Updated on April 27, 2013

The French car manufacturer Renault recently announced within six months it plans to have approval from the Chinese government to make and sell its vehicles in China. Renault plans to tap into a huge Chinese market where in 2011 Chevrolet sold 500,000 units and Nissan sold almost a million units. This article looks at this strategic decision in the light of international strategic management principles, particularly barriers that have to be overcome that do not exist in other markets.

Major Challenge: The Chinese Government

Any company wishing to manufacture or sell goods in China must overcome one major obstacle: the Chinese government. Currently this government is allowing limited capitalism while attempting to maintain a hold on communism. In attempting to do this the Chinese government has created significant barriers to entry for these firms.

A barrier to entry is a hurdle that a company must overcome in order to enter a market as a new contender. A previous article discusses the five forces model, in particular the threat of new entrants in a market. The level of competition in a market depends in part on how easily new firms can enter that market. When the market is difficult to enter, there is little threat to firms already present, so the intensity of competition is reduced by this factor. One of the barriers to entry cited by Michael Porter is government policy. Porter states, "Government can limit or even foreclose entry into industries with such controls as licensing requirements..."1. The Chinese government is a major barrier to entry for that market.

Other than just getting approval from the Chinese government, a firm wishing to do business in China must partner with an existing Chinese firm. In Renault's case, they have chosen to partner with the Chinese vehicle manufacturer Dongfeng. However, this is not Renault's first attempt. In the late 1990s Renault partnered with the Chinese manufacturer San Jiang Motors. The partnership fizzled out and Renault has not had much of a presence since.
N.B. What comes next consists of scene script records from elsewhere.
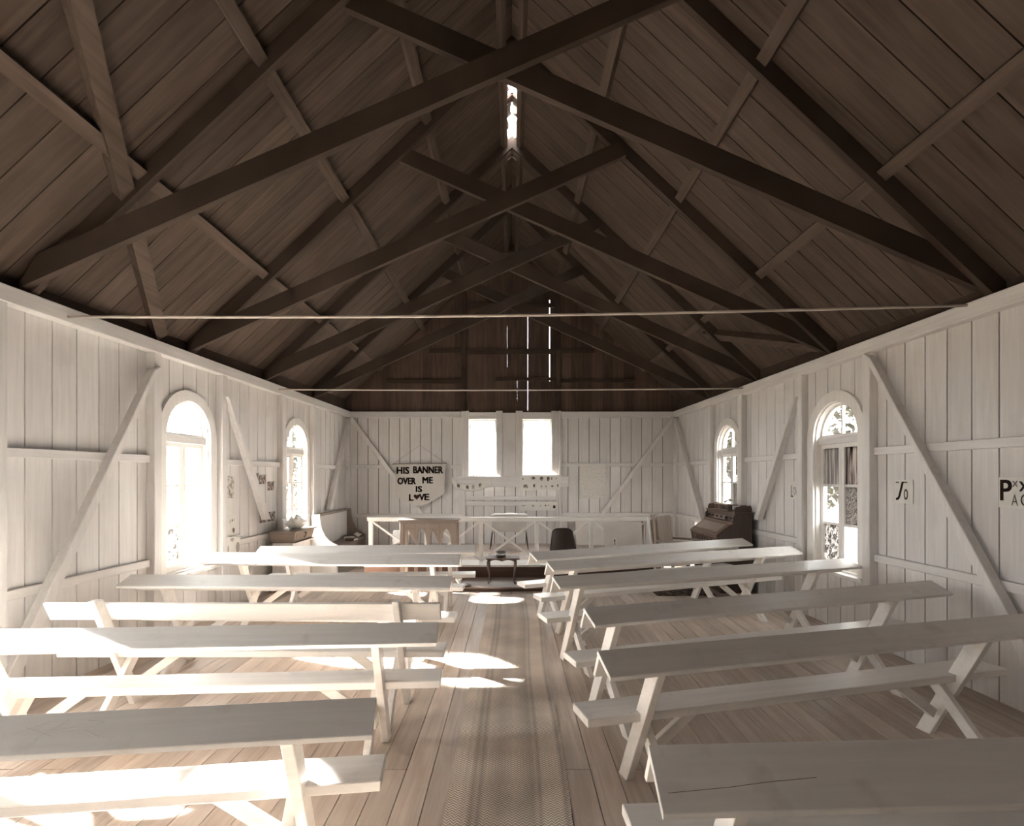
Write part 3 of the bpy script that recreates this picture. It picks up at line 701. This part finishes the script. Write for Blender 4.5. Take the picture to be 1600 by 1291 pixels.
# folded slatted chair
T = thing('folding_chair', 'folded wooden slatted chair standing beside the panel-backed armchair', 'chair', (2.37, 8.53, 0)); T.rotation_euler = (0, math.radians(-7), 0)
for x in (-.065, .065): MB().box(x-.014, x+.014, -.02, .02, .02, 1.07).build('stile', M['rail'], T, bevel=.003)
for x in (-.03, .03): MB().box(x-.014, x+.014, .025, .045, .10, 1.0).build('leg', M['tan'], T, bevel=.003)
for z in (.15, .45, .62, .80, .97): MB().box(-.06, .06, -.012, .012, z, z+.045).build('slat', M['tan'], T)

# armchair with a plywood back
T = thing('armchair', 'wooden armchair with tall tan panel back facing the reed organ', 'chair', (2.53, 8.03, .008), math.radians(48))
MB().box(-.24, .24, -.24, .22, .42, .45).build('seat', M['tan'], T, bevel=.004)
MB().hexa([(-.23,.20,.46),(.23,.20,.46),(.23,.225,.46),(-.23,.225,.46),(-.22,.27,1.08),(.22,.27,1.08),(.22,.295,1.08),(-.22,.295,1.08)]).build('backrest', M['tan'], T, bevel=.003)
for sx in (-1, 1):
    MB().box(sx*.25-.022, sx*.25+.022, -.25, -.21, 0, .71).build('leg', M['walnutv'], T, bevel=.003)
    MB().hexa([(sx*.25-.022,.20,0),(sx*.25+.022,.20,0),(sx*.25+.022,.245,0),(sx*.25-.022,.245,0),(sx*.25-.022,.28,1.05),(sx*.25+.022,.28,1.05),(sx*.25+.022,.31,1.05),(sx*.25-.022,.31,1.05)]).build('leg', M['oakv'], T, bevel=.003)
    MB().box(sx*.25-.03, sx*.25+.03, -.29, .25, .71, .74).build('armrest', M['oak'], T, bevel=.004)
    MB().box(sx*.25-.012, sx*.25+.012, -.21, .20, .18, .21).build('stretcher', M['oak'], T)
MB().box(-.23, .23, -.24, -.215, .20, .23).build('stretcher', M['oak'], T)

# mottled mat by the organ
tag(MB().grid(lambda u, v: (2.06+.84*u, 7.57+1.0*v, .007), 4, 4, (0,0,-.005)).build('floor_mat', blotch('mottled_mat', (.06,.035,.028), (.30,.25,.21), 16, .50, .60)), 'dark mottled floor mat in front of the reed organ', 'mat')

# ------------------------------------------------------------------ reed organ against the right wall, keys facing the room
O = thing('reed_organ', 'dark carved reed organ against the right wall under the far window', 'organ', (2.965, 7.74, 0))
LN = 1.13
def og(b, z, a): return (b, a, z)        # b from the front, a along the wall
cheek = [(.06,0),(.505,0),(.505,1.15),(.27,1.15),(.235,1.10),(.225,.99),(.06,.865),(.0,.83),(-.005,.78),(.025,.70),(.05,.66)]
for a in (0, LN-.035): MB().prism(cheek, og, a, a+.035).build('side_panel', M['walnutv'], O, bevel=.003)
MB().box(.485, .505, .035, LN-.035, 0, 1.15).build('back_panel', M['walnutv'], O)
MB().box(.12, .14, .035, LN-.035, .22, .68).build('knee_panel', M['walnutv'], O)
MB().box(.06, .484, .035, LN-.035, 0, .08).build('plinth', M['walnut'], O)
for a in (.30, .62): MB().hexa([(.02,a,.09),(.02,a+.2,.09),(.16,a+.2,.20),(.16,a,.20),(.02,a,.11),(.02,a+.2,.11),(.16,a+.2,.22),(.16,a,.22)]).build('treadle', M['tan'], O)
MB().box(.0, .05, .035, LN-.035, .665, .80).build('fascia', M['carved'], O, bevel=.004)
for k in range(9): MB().tube([(-.006, .10+k*.115, .70), (-.012, .13+k*.115, .735), (-.006, .16+k*.115, .77)], .009, 6).build('carving', M['organ_lid'], O, True)
MB().box(-.015, .04, .0, LN, .80, .822).build('lid_moulding', M['organ_lid'], O, bevel=.005)
MB().box(-.012, .05, .0, LN, .645, .665).build('fascia_moulding', M['organ_lid'], O, bevel=.004)
MB().hexa([(.0,.03,.822),(.225,.03,.985),(.225,LN-.03,.985),(.0,LN-.03,.822),(.0,.03,.842),(.22,.03,1.005),(.22,LN-.03,1.005),(.0,LN-.03,.842)]).build('lid', M['organ_lid'], O, bevel=.003)
MB().hexa([(.045,.12,.876),(.185,.12,.978),(.185,LN-.12,.978),(.045,LN-.12,.876),(.043,.12,.882),(.183,.12,.984),(.183,LN-.12,.984),(.043,LN-.12,.882)]).build('lid_panel', M['tan'], O)
MB().box(.215, .27, .0, LN, 1.0, 1.03).build('ledge', M['organ_lid'], O, bevel=.004)
st = MB().box(.27, .29, .035, LN-.035, 1.03, 1.15).build('stop_board', M['walnutv'], O)
for k in range(6): MB().tube([(.268, .14+k*.17, 1.08), (.235, .14+k*.17, 1.08)], .013, 10).build('stop_knob', M['ebony'], st, True)
MB().box(.25, .505, -.01, LN+.01, 1.15, 1.17).build('top', M['walnut'], O, bevel=.004)
MB().hexa([(.24,.33,1.04),(.255,.33,1.04),(.255,.80,1.04),(.24,.80,1.04),(.30,.33,1.17),(.315,.33,1.17),(.315,.80,1.17),(.30,.80,1.17)]).build('music_desk', M['organ_lid'], O)
ga = MB().box(.27, .42, .30, .83, 1.172, 1.19).box(.27, .42, .28, .85, 1.255, 1.275).build('gallery', M['organ_lid'], O, bevel=.003)
MB().box(.33, .35, .31, .82, 1.19, 1.255).build('gallery_back', M['ebony'], ga)
for k in range(7): MB().lathe([(.012,0),(.007,.012),(.012,.032),(.007,.052),(.012,.065)], (.285, .325+k*.08, 1.19), 10).build('spindle', M['organ_lid'], ga, True)
cr = [(.0,0),(.0,.05),(.03,.085),(.07,.075),(.10,.10),(.15,.105),(.20,.09),(.23,.10),(.25,.06),(.25,0)]
MB().prism([(b+.27, z+1.17) for b, z in cr], og, .03, .055).build('crest', M['walnutv'], O); MB().prism([(b+.27, z+1.17) for b, z in cr], og, LN-.055, LN-.03).build('crest', M['walnutv'], O)
tag(MB().grid(lambda u, v: (3.25+.10*u, 8.10+.12*v, 1.31+.022*math.sin(u*5+1)*math.sin(v*6+.5)+.03*u), 8, 8, (0,0,.003)).build('crumpled_paper', M['paper'], None, True), 'crumpled white paper lying on top of the reed organ', 'paper')

# ------------------------------------------------------------------ washstand, cloth bowl, settle and books on the left
T = thing('washstand', 'brown washstand with one drawer against the left wall', 'washstand', (-3.475, 7.66, 0))
def taper(x0, x1, y0, y1, z0, i, z1):   # inset i at the bottom
    return MB().hexa([(x0,y0+i,z0),(x1-i,y0+i,z0),(x1-i,y1-i,z0),(x0,y1-i,z0),(x0,y0,z1),(x1,y0,z1),(x1,y1,z1),(x0,y1,z1)])
MB().box(0, .40, -.03, .78, .885, .907).build('top', M['oak'], T, bevel=.004)
taper(0, .37, .0, .75, .745, .03, .885).build('apron', M['oak'], T)
dr = MB().hexa([(.342,.07,.765),(.348,.07,.765),(.348,.68,.765),(.342,.68,.765),(.368,.06,.868),(.376,.06,.868),(.376,.69,.868),(.368,.69,.868)]).build('drawer', M['oakv'], T)
MB().tube([(.365,.34,.79),(.385,.355,.805),(.382,.37,.825),(.395,.36,.845),(.38,.345,.86)], .008, 8).build('handle', M['iron'], dr, True)
MB().box(0, .37, .01, .74, .735, .745).build('moulding', M['walnut'], T)
MB().box(.02, .32, .05, .70, .05, .735).build('cabinet', M['wall'], T, bevel=.004)
for y in (.05, .66):
    for x in (.02, .28): MB().box(x, x+.04, y, y+.04, 0, .05).build('foot', M['oakv'], T)
def ruf(u, v):
    a = 2*math.pi*u; r = (.06+.145*v**.8)*(1+.10*math.sin(5*a+1)*v+.05*math.sin(9*a)*v)
    return (-3.27+r*math.cos(a)*.85, 8.10+r*math.sin(a)*1.1, 0.909+.14*v**1.5+.04*v*math.sin(4*a+.6)+.02*v*math.sin(7*a))
tag(MB().grid(ruf, 48, 8, (0,0,.004)).build('ruffled_bowl', M['cloth'], None, True), 'white ruffled cloth bowl on the washstand', 'bowl')

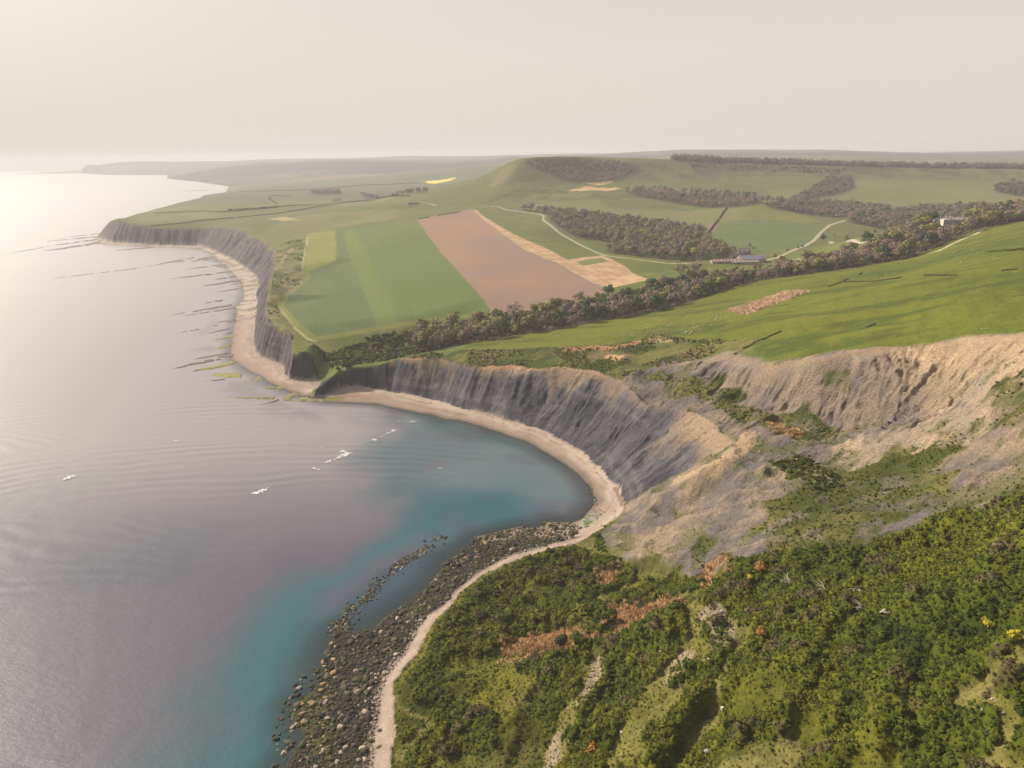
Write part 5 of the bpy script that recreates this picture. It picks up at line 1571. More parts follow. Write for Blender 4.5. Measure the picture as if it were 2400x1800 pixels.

This partnering requirement for the Chinese government creates several barriers. First, the outside firm, Renault in this case, must find a Chinese firm that would be willing to partner. This search requires the outside firm to research and then court a chosen Chinese firm. This barrier must not only be overcome, but it is imperative the outside firm find the right partner. Renault's first attempt is proof of this.

The second barrier to entry is that an entering firm must use existing Chinese plants, not build new ones. So for a new firm to enter the market and produce goods in the same manner as in other countries, the Chinese plants have to be upgraded. Upgrading an existing asset can create as many problems if not more than building a brand new plant.

A third barrier to entry is the willingness to give up control and information. By having to partner with Dongfeng, Renault is, in some part, relinquishing some control over the operations to Dongfeng and, presumably, to the Chinese government. In addition Renault must also be willing to share production information, whether about processes or about vehicles.

One final barrier is the acceptance that at any time the Chinese government can revert back to a more closed system, kicking out any or all of the foreign firms. Renault and any firm entering the Chinese market must realize that any investment that is made has the potential of being lost at some later time.

Summary

This article has examined Renault's entrance into the Chinese market in light of the strategy concept barriers to entry. The Chinese government itself has become the largest barrier to entry into the Chinese market. Companies entering this market and overcoming this barrier must be anticipating huge rewards in profitability coming in the future. Time will tell how right these firms are.

Footnotes:

1Porter, Michael (1998). Competitive Strategy. The Free Press: New York.